This collection of essays by Sheila Jasanoff explores how
democratic governments construct public reason, that is, the forms
of evidence and argument used in making state decisions accountable
to citizens. The term public reason as used here is not simply a
matter of deploying principled arguments that respect the norms of
democratic deliberation. Jasanoff investigates what states do in
practice when they claim to be reasoning in the public interest.

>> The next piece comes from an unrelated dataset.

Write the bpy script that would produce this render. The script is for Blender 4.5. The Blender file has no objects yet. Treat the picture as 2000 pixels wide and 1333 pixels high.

Reason, from this perspective, comprises the institutional
practices, discourses, techniques and instruments through which
governments claim legitimacy in an era of potentially unbounded
risks physical, political, and moral. Those legitimating efforts,
in turn, depend on citizens acceptance of the forms of reasoning
that governments offer. Included here therefore is an inquiry into
the conditions that lead citizens of democratic societies to accept
policy justification as being reasonable. These modes of public
knowing, or civic epistemologies, are integral to the constitution
of contemporary political cultures.
Methodologically, the book is grounded in the field of Science and
Technology Studies (STS). It uses in-depth qualitative studies of
legal and political practices to shed light on divergent
cross-cultural constructions of public reason and the reasoning
political subject. The collection as a whole contributes to
democratic theory, legal studies, comparative politics, geography,
and ethnographies of modernity, as well as STS.